Spotted in the climbing roses

We have triplets! Three little spotted flycatchers have fledged. Two years ago, this rare bird made a nest in the ivy against a tree trunk in our woodland. Last year only one adult arrived from Africa, and he couldn’t find a mate, so he disappeared. This year we hardly dared hope. Then, early in summer, I saw one trying out our electricity meter ledge for size. He sat on the plastic slope just behind the cotoneaster.

‘Don’t nest there,’ I thought as I eyed him through the kitchen window. It was too near the house, too low down and too near the back door. He had no mate again, so he flew off, only to return the following week with a female.

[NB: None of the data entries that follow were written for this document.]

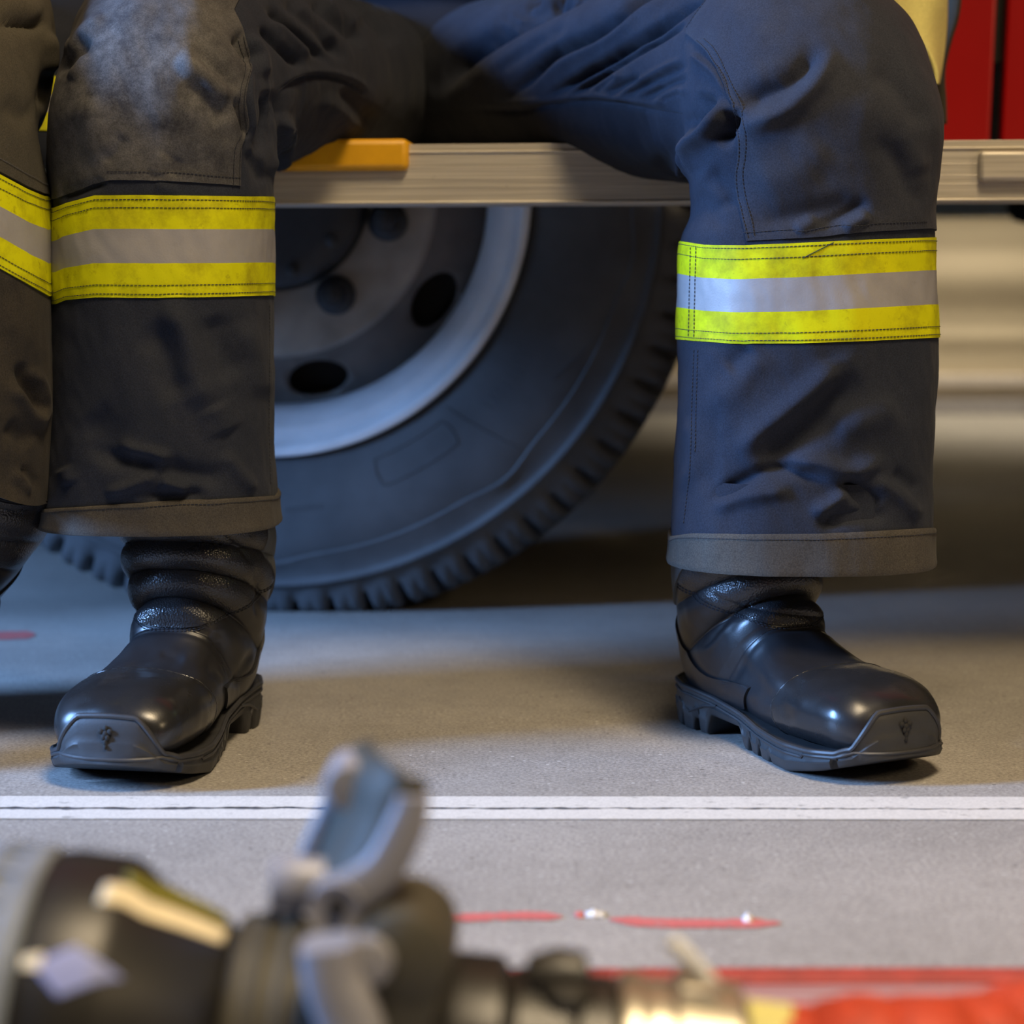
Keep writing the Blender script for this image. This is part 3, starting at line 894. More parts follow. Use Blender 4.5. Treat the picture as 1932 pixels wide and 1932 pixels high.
VAL, RID = -1, 1
right_leg.sculpt([
    # thigh pull folds
    ([(815, 190), (845, 140), (880, 100), (960, 48), (1070, -10), (1150, -50)], 13, -22), ([(850, 200), (900, 160), (1000, 90), (1150, 20), (1260, -40)], 20, 7),
    ([(955, 190), (977, 168), (1049, 105), (1136, 65), (1225, -4), (1290, -60)], 6, -13), ([(1000, 170), (1075, 112), (1165, 62), (1280, -20)], 9, 5),
    ([(1020, 192), (1042, 177), (1143, 116), (1238, 54), (1299, 11), (1360, -40)], 5.5, -14), ([(1066, 178), (1155, 118), (1245, 64)], 4.5, 4), ([(1070, 188), (1089, 174), (1165, 120), (1245, 72), (1300, 40)], 4.5, -10),
    ([(1112, 178), (1180, 134)], 5, 3), ([(1143, 178), (1209, 143)], 4.5, -4.5), ([(1180, 182), (1240, 150), (1299, 120)], 5, -4.5), ([(1212, 188), (1260, 160), (1299, 145)], 5, -4),
    ([(1196, 182), (1250, 154)], 4, 2.5), ([(1230, 196), (1300, 165)], 6, 3),
    ([(930, 150), (1010, 95), (1100, 45)], 7, -3), ([(1160, 186), (1220, 146), (1290, 108)], 3.5, 3), ([(1246, 190), (1290, 172)], 4, -3), ([(1120, 176), (1165, 140)], 3.5, -4),
    # seam of the inner panel
    ([(880, 205), (980, 210), (1027, 199), (1107, 190), (1180, 197), (1288, 216)], 4, -3), ([(900, 196), (1027, 190), (1107, 182), (1180, 188), (1288, 207)], 5, 2.2),
    ([(1000, 250), (1120, 250), (1220, 280), (1290, 310)], 22, 5),
    # knee: big diagonal fold
    ([(1384, 206), (1440, 178), (1500, 150), (1556, 84)], 17, -9), ([(1395, 243), (1486, 205), (1544, 147), (1570, 84)], 12, 8),
    ([(1352, 275), (1377, 235), (1384, 205)], 11, -13), ([(1372, 186), (1345, 238), (1306, 275), (1294, 315), (1306, 345)], 11, 11),
    ([(1297, 246), (1325, 215), (1336, 172)], 11, -9), ([(1330, 320), (1365, 350), (1380, 400)], 14, -4), ([(1310, 360), (1345, 395), (1360, 440)], 12, -1.8), ([(1316, 322), (1340, 350), (1366, 390)], 12, 1.8),
    ([(1300, 98), (1352, 141), (1372, 186)], 5, 4),
    # above the band
    ([(1405, 425), (1480, 412), (1560, 395), (1640, 380)], 16, -4), ([(1540, 430), (1600, 405), (1640, 372)], 9, -3.5), ([(1500, 436), (1540, 412)], 7, 3), ([(1590, 432), (1640, 404)], 7, 3.5), ([(1420, 360), (1500, 320), (1560, 260)], 26, 3),
    ([(1640, 120), (1700, 180), (1750, 250)], 16, -3.5), ([(1650, 250), (1700, 330), (1730, 400)], 14, -2.5), ([(1690, 240), (1740, 330)], 12, 2),
    # below the band
    ([(1580, 660), (1579, 695), (1503, 763), (1440, 815), (1380, 870)], 17, 8), ([(1620, 690), (1560, 775), (1470, 845), (1420, 880)], 24, -9),
    ([(1450, 660), (1400, 720), (1340, 770)], 18, 3), ([(1420, 650), (1370, 700)], 14, -3),
    ([(1480, 880), (1530, 872), (1600, 890), (1640, 880), (1680, 860)], 12, 6), ([(1560, 800), (1640, 790), (1700, 760)], 22, 4),
    ([(1583, 905), (1620, 930), (1660, 960)], 11, -8), ([(1330, 950), (1412, 900), (1480, 886), (1570, 905)], 9, -6), ([(1340, 962), (1420, 935), (1500, 925)], 10, 4),
    ([(1530, 975), (1590, 935), (1600, 910)], 9, 6), ([(1540, 990), (1610, 975), (1680, 970)], 10, -5), ([(1640, 900), (1700, 940), (1735, 985)], 12, 5), ([(1680, 890), (1735, 930)], 12, -2.5),
    ([(1290, 930), (1310, 860), (1300, 780)], 9, 2.5), ([(1330, 940), (1345, 850), (1340, 760)], 14, -2.5)])
left_leg.sculpt([
    # knee
    ([(116, 105), (160, 66), (200, 30)], 9, 4), ([(110, 145), (148, 100), (170, 66)], 9, -6), ([(130, 150), (165, 100)], 9, 3),
    ([(333, 105), (370, 135), (405, 170), (432, 195)], 12, 6), ([(350, 150), (395, 190), (430, 235)], 16, -4), ([(360, 95), (420, 140), (448, 178)], 10, -4),
    ([(440, 60), (455, 80), (482, 122)], 9, -9), ([(462, 60), (490, 100), (498, 150)], 8, 5), ([(442, 178), (452, 205), (462, 240), (468, 265)], 6, -6), ([(475, 125), (468, 170), (474, 230), (470, 270)], 5, 4),
    ([(482, 295), (500, 260), (510, 215), (503, 165)], 9, -9), ([(528, 210), (537, 250), (530, 300), (515, 335)], 9, 9), ([(468, 280), (485, 320), (502, 352)], 9, -3),
    ([(195, 310), (215, 285), (235, 250)], 11, -2), ([(290, 330), (312, 290)], 10, 1.5), ([(320, 335), (340, 295)], 10, -1.5), ([(160, 180), (180, 260), (210, 300)], 22, 3),
    # above the band
    ([(110, 372), (170, 352), (203, 338)], 6, -4), ([(290, 350), (340, 362)], 7, 1.5),
    # shin
    ([(290, 575), (330, 605), (350, 650), (358, 700), (375, 735), (420, 770)], 20, 7), ([(270, 610), (310, 650), (330, 720), (345, 760)], 22, -6), ([(400, 590), (420, 660), (450, 720)], 20, -5), ([(450, 600), (485, 680), (490, 760)], 18, 4),
    ([(217, 832), (250, 848), (300, 858), (330, 868)], 8, 5), ([(180, 870), (240, 868), (300, 878)], 14, -5), ([(298, 906), (330, 915), (360, 925)], 7, 6), ([(193, 932), (250, 915), (300, 893)], 7, 5), ([(260, 935), (330, 937), (400, 930)], 9, -5),
    ([(300, 880), (370, 895), (430, 900)], 14, -5), ([(420, 850), (455, 900), (485, 930)], 10, 4), ([(160, 780), (200, 820), (190, 880)], 24, -4), ([(400, 760), (430, 820)], 20, 4), ([(120, 880), (135, 915)], 10, 3),
    # thigh pull folds
    ([(497, 4), (560, 62), (627, 124)], 6, -8), ([(487, 44), (543, 101), (572, 132)], 6, -7), ([(515, 30), (590, 110)], 7, 4), ([(530, -5), (600, 55), (655, 120)], 7, -8), ([(548, 2), (640, 85)], 8, 5),
    ([(580, -10), (650, 45), (690, 90)], 9, -9), ([(640, -10), (720, 40), (740, 90)], 12, -9), ([(610, -8), (690, 45)], 10, 6),
    ([(520, 178), (545, 160), (575, 147), (616, 144), (670, 160), (700, 190)], 4, -3), ([(520, 170), (565, 139), (616, 136), (670, 152), (705, 180)], 5, 2.5), ([(640, 165), (690, 215), (700, 250)], 10, -5), ([(600, 180), (650, 220), (660, 255)], 12, 4)])
for lg in (right_leg, left_leg):
    clamp_bench(lg.X)
    lg.bvh()

mb = MB()
for lg in (right_leg, left_leg):
    mb.grid(lg.X, wrap=True); mb.cap(lg.X[-1]); hem_return(lg, mb)
torso_pelvis(mb, -.10, 2.25)
# seam stitching that belongs to the trousers themselves
for lg, pls in ((right_leg, [[(1310, 660), (1306, 760), (1302, 880), (1290, 990)], [(1317, 660), (1314, 760), (1311, 860)], [(990, 206), (1027, 196), (1107, 187), (1180, 194), (1288, 213)]]),
                (left_leg, [[(508, 575), (508, 680), (507, 800), (510, 920)], [(525, 170), (565, 143), (616, 140), (670, 157)]])):
    for pl in pls:
        q = lg.line(pl)
        if len(q) > 3: dashes(mb, q, mi=1)
trousers = mb.build('trousers', [M['navy'], M['thread'], M['navy_shade']], p1, smooth=True, sharp=None)
# inner-thigh panels below the arched seams: shade under the thigh painted as darker navy
def shade_panel(lg, off, seam):
    px, py = proj(lg.X)
    xs = [p[0] for p in seam]; ys = [p[1] for p in seam]
    inside = (px > xs[0]) & (px < xs[-1]) & (py > np.interp(px, xs, ys)) & (np.arange(lg.nv)[:, None] > .52 * lg.nv)
    nf = (lg.nv - 1) * lg.nu
    idx = np.array([p.material_index for p in trousers.data.polygons])
    f = inside[:-1].reshape(-1)
    idx[off:off + nf] = np.where(f, 2, idx[off:off + nf])
    trousers.data.polygons.foreach_set('material_index', idx.tolist())
shade_panel(right_leg, 0, [(700, 215), (880, 206), (980, 210), (1027, 199), (1107, 190), (1180, 197), (1288, 216), (1330, 225)])
left_off = (NVL - 1) * NU + 1 + 4 * NU
shade_panel(left_leg, left_off, [(515, 190), (525, 176), (545, 161), (575, 148), (616, 145), (670, 161), (700, 190), (760, 230)])

SH = [int(NVL * f) for f in (.0, .52)]
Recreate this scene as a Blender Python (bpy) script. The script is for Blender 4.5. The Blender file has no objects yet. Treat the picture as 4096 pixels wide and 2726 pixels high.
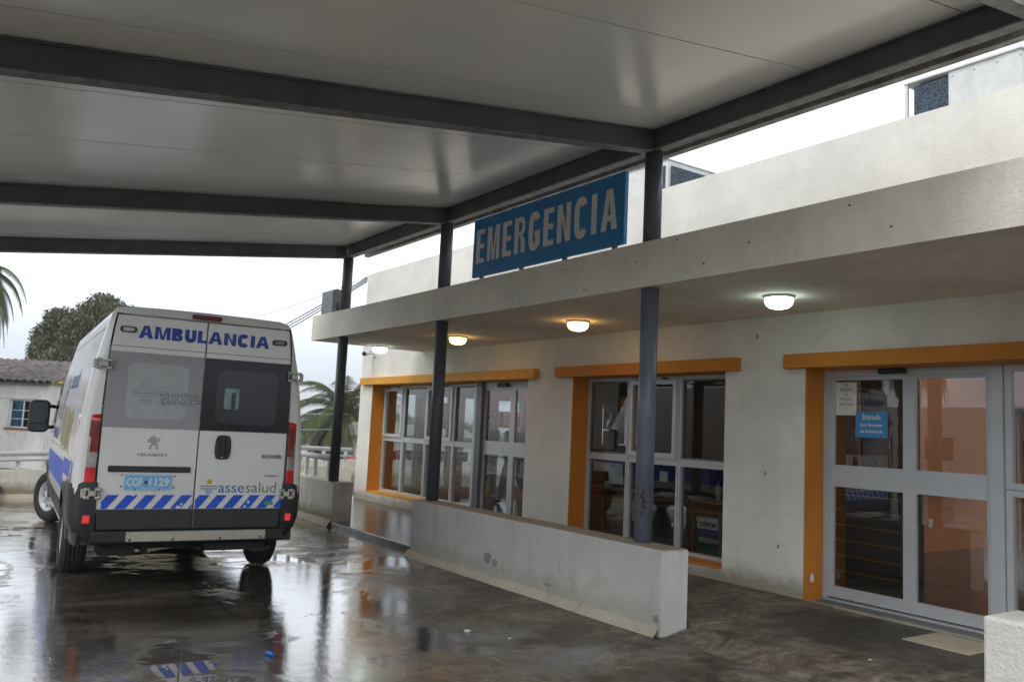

They eyed our climbing rose.

‘Don’t nest there,’ I thought, because it is right next to the patio doors, too low down and only just above our outdoor table and chairs. But they nested there, taking a week to build a nest about six foot from the ground. They brought grass and little twigs, then white feathers from the chicken run, they wedged them behind a rose briar. The female laid her eggs and for two weeks she sat while the male fed her.

We locked the patio door and did not prune the rose. We did not use our outdoor chairs and table. Visitors stared gloomily out of the window. “I couldn’t tell it from a sparrow,” said a friend. “Watch,” I said. The flycatcher sat on the back of our chair then flew a short distance, grabbed a damsel fly from the air, and returned to its perch. It always returns.

For the next two weeks the parents fed their young, catching insects along our border, as if it was a street of take-away shops. They fought all comers, clearing other birds away.

Then three little fledglings peeped over the edge and flew, one by one, to the woodland. Now we can open the patio doors, sit on our outdoor seats and prune the rose. But I miss our flycatchers and hope they return next year.